Quebec defines this country

Québec 2007 - le facteur «Canada»



The Quebec election is about one leader saying the province is a "nation" and another saying that's still not good enough. Only "country" will do.
Quebec has come a long way since the vassal days. Of all the provinces in the federation, it's the big winner again this past year, gaining - this from an Alberta-based Prime Minister - the magnificent nation-status concession.
It's galling to some. They rightly ask - for all it receives - what does Quebec ever give back? In the formal sense, the answer is not much. But in another sense, the inadvertent one, the answer is everything.
Canada is a remarkable story for the degree to which one province has been able to define it. Our status as a progressive, liberal, culturally tolerant nation - a beacon to the world - owes itself in large measure to Quebec.
The pillar of the right has been Alberta. The pillar of the left has been Quebec. In the battle of the two magnitudes, we all know which side triumphed. Benefiting from having the ship's captain so much of the time, Quebec values have most often become those of the federal government's.

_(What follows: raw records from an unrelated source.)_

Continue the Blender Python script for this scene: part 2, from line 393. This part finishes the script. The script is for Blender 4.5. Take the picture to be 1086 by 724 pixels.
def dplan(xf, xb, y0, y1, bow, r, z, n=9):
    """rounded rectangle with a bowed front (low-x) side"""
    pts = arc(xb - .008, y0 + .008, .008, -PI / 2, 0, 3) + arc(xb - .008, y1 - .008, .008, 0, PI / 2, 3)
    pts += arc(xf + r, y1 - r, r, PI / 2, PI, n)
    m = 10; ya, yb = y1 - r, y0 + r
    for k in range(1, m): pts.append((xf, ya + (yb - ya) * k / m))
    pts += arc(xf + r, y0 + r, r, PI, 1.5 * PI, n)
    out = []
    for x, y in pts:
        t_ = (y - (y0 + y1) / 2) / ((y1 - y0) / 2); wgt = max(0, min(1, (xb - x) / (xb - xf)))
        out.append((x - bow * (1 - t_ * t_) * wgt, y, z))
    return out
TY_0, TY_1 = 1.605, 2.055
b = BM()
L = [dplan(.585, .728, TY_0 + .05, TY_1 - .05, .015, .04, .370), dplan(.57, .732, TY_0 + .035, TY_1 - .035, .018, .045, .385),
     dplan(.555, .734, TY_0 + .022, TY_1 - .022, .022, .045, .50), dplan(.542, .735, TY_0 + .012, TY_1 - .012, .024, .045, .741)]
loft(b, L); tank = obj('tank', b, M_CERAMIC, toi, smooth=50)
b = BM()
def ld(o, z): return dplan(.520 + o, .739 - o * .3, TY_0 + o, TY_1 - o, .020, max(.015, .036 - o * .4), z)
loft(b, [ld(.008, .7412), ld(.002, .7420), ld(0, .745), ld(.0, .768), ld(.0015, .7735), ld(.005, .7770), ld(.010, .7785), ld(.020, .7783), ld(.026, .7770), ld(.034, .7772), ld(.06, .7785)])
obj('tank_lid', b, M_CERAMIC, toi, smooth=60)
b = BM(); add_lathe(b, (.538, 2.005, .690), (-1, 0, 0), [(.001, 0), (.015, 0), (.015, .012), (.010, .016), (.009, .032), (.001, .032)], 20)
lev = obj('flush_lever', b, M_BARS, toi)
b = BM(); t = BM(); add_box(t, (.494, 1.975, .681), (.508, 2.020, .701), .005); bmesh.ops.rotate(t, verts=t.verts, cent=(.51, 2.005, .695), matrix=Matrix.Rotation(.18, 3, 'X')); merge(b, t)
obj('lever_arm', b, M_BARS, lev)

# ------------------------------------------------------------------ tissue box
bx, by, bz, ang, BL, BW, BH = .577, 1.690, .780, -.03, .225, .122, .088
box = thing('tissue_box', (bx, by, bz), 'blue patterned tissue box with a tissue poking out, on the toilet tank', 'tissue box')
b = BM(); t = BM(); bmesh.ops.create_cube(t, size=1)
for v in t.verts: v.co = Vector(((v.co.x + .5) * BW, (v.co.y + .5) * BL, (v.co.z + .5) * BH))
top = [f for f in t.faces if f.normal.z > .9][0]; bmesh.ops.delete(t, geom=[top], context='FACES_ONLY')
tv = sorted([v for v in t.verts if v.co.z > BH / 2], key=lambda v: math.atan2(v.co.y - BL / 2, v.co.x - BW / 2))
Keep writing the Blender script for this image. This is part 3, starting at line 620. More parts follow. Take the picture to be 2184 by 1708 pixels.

We can count the ways. On the economy, it is Quebec that has nurtured the country's dirigiste, economic mindset. It is the most statist of our big provinces. And our Quebec-based prime ministers have fashioned their national economic policies with their political home base in mind.
In foreign affairs, the power of Quebec was much on display when public opinion in that province kept the country out of the Iraq war and the U.S. missile defence program. Quebec has been our most pacifist province, and the making of a mindset that has favoured multilateralism over militarism.
Our tolerance and multiculturalism have flowed chiefly from a history of cohabitation with Quebec francophones. On social values, Quebec has been in the vanguard on gay rights, freedom of choice, opposition to capital punishment, etc. The Charter of Rights, of course, was Pierre Trudeau's.
One can scarcely imagine how different a country would have emerged had it been Alberta pulling the levers of power in Ottawa over the past four decades. In the United State, the more liberal northeast has lost its foothold and the consequences have been evident. Not here. At least not yet.
For the country to change, the aging Quebec model needs be toppled. But that model, like Europe's, is a stubborn one. Anyone who thought its comeuppance would coincide with the arrival of Conservatives in power has so far been mistaken. At no time in modern history has Quebec faced the combination of a Western Conservative prime minister and a "conservative" Premier (Jean Charest being a former Tory leader in Ottawa).
Mr. Charest came to power four years ago with the intent of moving the province off its statist traditions: lower taxes, reduced labour power, fewer subsidies to industry, less deficit and debt. His mini-revolution never got off the ground. In the end, he had to buckle to public opinion and become a status quo premier.
In Ottawa, the arrival of Stephen Harper presented a historic opportunity for redress of chronic Western grievances over the surfeit of Quebec influence. Would it be the flip of the 1960s? (That was when French power began to take Ottawa by storm - and never really let up.) But Mr. Harper has not sought to overtly stack the deck with Prairie power.
With his approach to the courts and to foreign affairs, he is challenging the Quebec model, in some respects. But like Mr. Charest, he has been constrained from going too far by political considerations. For someone who once opposed special status for Quebec, he chose with his nation-gambit to give Quebec the most special status imaginable. That an Albertan could make such an enormous bow to that province without his home base up in arms is remarkable. There's been hardly a whimper.
Despite people flowing west, economic power flowing west and Conservatives at the helm, the old Quebec model holds. The province - the federal Liberals have elected yet another Quebecker as leader - continues to cast a spell. Like it or not, it has defined modern Canada.